## DATA EXCERPT:
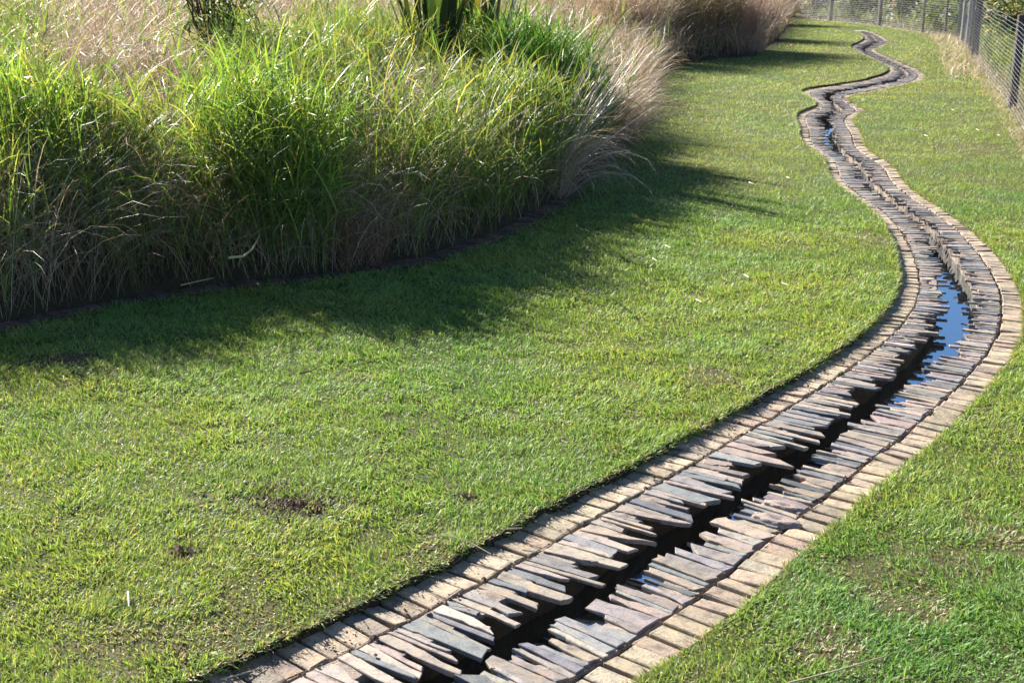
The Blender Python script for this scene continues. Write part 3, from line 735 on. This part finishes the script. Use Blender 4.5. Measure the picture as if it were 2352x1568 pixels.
clump((915, 220), 0.36, 'd', 700, "reddish brown fine tuft between two green clumps", 1.08, wide=0.005, pal=BROWN, az0=-0.6, spread=0.8, name="straw_tuft", cat="dry grass tuft", group="dry grass tufts on the bank")
clump((800, 420), 0.30, 'd', 450, "brown tuft in the dark hollow right of the bright green clump", 0.9, wide=0.0048, pal=BROWN, name="straw_tuft", cat="dry grass tuft", group="dry grass tufts on the bank")
cx, cy = 0.95, 15.6
clump(None, 0.20, 'd', 90, "silvery dry tuft with long stalks leaning out at the bank's corner", 2.0, wide=0.007, xy=(cx-0.55, cy+0.5), az0=0.45, spread=0.22, lean0=0.72, droop=(-0.15, 0.35), pal=[(0.56, 0.50, 0.43), (0.46, 0.39, 0.32), (0.62, 0.56, 0.5)], name="straw_tuft", cat="dry grass tuft", group="dry grass tufts on the bank")
clump(None, 0.45, 'd', 800, "pale straw curtain hanging down to the lawn below the silvery stalks", 1.35, wide=0.005, xy=(cx-0.1, cy-0.2), az0=-0.35, spread=0.55, lean0=0.35, droop=(1.9, 2.9), pal=[(0.46, 0.38, 0.29), (0.36, 0.28, 0.21), (0.42, 0.33, 0.23)], name="straw_tuft", cat="dry grass tuft", group="dry grass tufts on the bank")
clump(None, 0.55, 'd', 700, "loose straw tuft arching over the lawn past the silvery stalks", 1.3, wide=0.005, xy=(1.75, 20.6), az0=-0.2, spread=0.9, lean0=0.5, droop=(0.6, 1.8), name="straw_tuft", cat="dry grass tuft", group="dry grass tufts on the bank")
def feather(xy, r, n, label, h, pal, **kw):
    return clump(None, r, 'd', n, label, h, xy=xy, pal=pal, wide=0.011, name="feather_grass", cat="feathery grass", group="feathery dry grasses at the far end of the bank", **kw)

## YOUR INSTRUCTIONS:
Copy every line of the data exactly as written, excluding the pictures.

## OUTPUT OF THE TASK:
The Blender Python script for this scene continues. Write part 3, from line 735 on. This part finishes the script. Use Blender 4.5. Measure the picture as if it were 2352x1568 pixels.
clump((915, 220), 0.36, 'd', 700, "reddish brown fine tuft between two green clumps", 1.08, wide=0.005, pal=BROWN, az0=-0.6, spread=0.8, name="straw_tuft", cat="dry grass tuft", group="dry grass tufts on the bank")
clump((800, 420), 0.30, 'd', 450, "brown tuft in the dark hollow right of the bright green clump", 0.9, wide=0.0048, pal=BROWN, name="straw_tuft", cat="dry grass tuft", group="dry grass tufts on the bank")
cx, cy = 0.95, 15.6
clump(None, 0.20, 'd', 90, "silvery dry tuft with long stalks leaning out at the bank's corner", 2.0, wide=0.007, xy=(cx-0.55, cy+0.5), az0=0.45, spread=0.22, lean0=0.72, droop=(-0.15, 0.35), pal=[(0.56, 0.50, 0.43), (0.46, 0.39, 0.32), (0.62, 0.56, 0.5)], name="straw_tuft", cat="dry grass tuft", group="dry grass tufts on the bank")
clump(None, 0.45, 'd', 800, "pale straw curtain hanging down to the lawn below the silvery stalks", 1.35, wide=0.005, xy=(cx-0.1, cy-0.2), az0=-0.35, spread=0.55, lean0=0.35, droop=(1.9, 2.9), pal=[(0.46, 0.38, 0.29), (0.36, 0.28, 0.21), (0.42, 0.33, 0.23)], name="straw_tuft", cat="dry grass tuft", group="dry grass tufts on the bank")
clump(None, 0.55, 'd', 700, "loose straw tuft arching over the lawn past the silvery stalks", 1.3, wide=0.005, xy=(1.75, 20.6), az0=-0.2, spread=0.9, lean0=0.5, droop=(0.6, 1.8), name="straw_tuft", cat="dry grass tuft", group="dry grass tufts on the bank")
def feather(xy, r, n, label, h, pal, **kw):
    return clump(None, r, 'd', n, label, h, xy=xy, pal=pal, wide=0.011, name="feather_grass", cat="feathery grass", group="feathery dry grasses at the far end of the bank", **kw)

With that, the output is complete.